--- start Data supplied ---

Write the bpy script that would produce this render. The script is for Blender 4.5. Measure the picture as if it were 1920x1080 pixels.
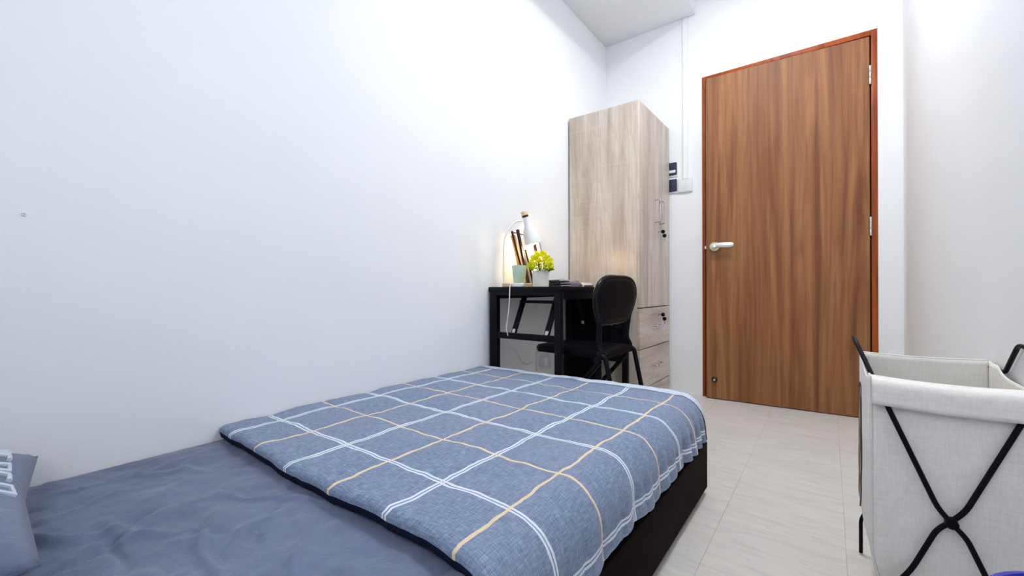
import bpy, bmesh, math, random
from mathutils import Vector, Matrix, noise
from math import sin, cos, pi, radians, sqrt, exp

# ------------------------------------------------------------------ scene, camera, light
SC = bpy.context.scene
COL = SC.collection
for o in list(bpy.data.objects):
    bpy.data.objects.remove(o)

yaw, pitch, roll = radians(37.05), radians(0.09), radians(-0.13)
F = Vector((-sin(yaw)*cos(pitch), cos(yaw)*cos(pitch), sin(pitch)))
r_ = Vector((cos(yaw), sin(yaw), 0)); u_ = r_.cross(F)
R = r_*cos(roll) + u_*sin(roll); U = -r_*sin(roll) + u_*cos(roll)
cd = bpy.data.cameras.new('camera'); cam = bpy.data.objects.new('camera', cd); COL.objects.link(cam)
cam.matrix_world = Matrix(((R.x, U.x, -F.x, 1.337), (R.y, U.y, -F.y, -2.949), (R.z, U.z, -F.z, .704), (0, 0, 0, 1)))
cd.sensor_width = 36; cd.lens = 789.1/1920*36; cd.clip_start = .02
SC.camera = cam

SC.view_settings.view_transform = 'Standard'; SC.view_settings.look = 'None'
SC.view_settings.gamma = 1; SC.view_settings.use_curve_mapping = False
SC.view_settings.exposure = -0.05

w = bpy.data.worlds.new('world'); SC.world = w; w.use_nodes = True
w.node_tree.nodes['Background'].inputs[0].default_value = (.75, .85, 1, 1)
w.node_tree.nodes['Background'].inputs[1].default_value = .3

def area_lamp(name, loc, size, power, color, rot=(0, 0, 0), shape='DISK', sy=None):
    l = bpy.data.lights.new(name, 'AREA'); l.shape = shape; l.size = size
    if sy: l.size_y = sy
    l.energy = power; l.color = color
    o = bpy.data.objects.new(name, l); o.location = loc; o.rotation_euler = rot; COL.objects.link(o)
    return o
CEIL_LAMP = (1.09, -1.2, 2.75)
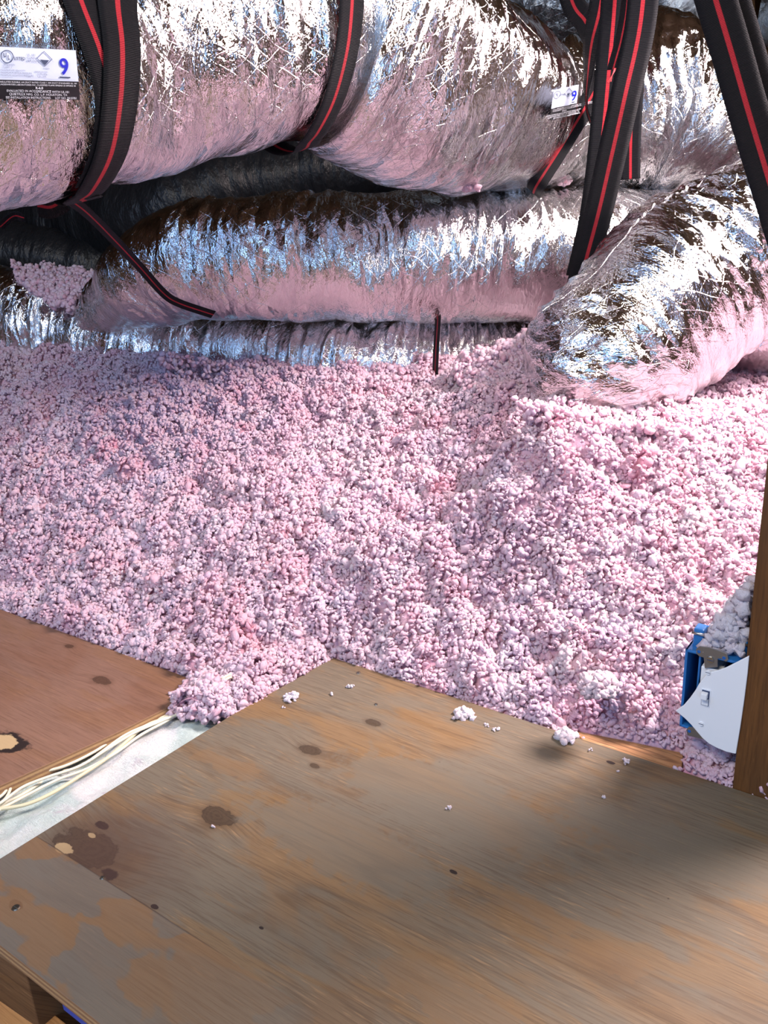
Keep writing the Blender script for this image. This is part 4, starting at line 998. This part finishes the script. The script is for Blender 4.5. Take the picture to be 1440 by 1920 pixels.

--- end Data supplied ---

◆ Aim ◆
Repeat only the lines from the beginning of the material through the line containing "from math import", both ends kept, leaving pictures out.

◆ Final result ◆
Write the bpy script that would produce this render. The script is for Blender 4.5. Measure the picture as if it were 1920x1080 pixels.
import bpy, bmesh, math, random
from mathutils import Vector, Matrix, noise
from math import sin, cos, pi, radians, sqrt, exp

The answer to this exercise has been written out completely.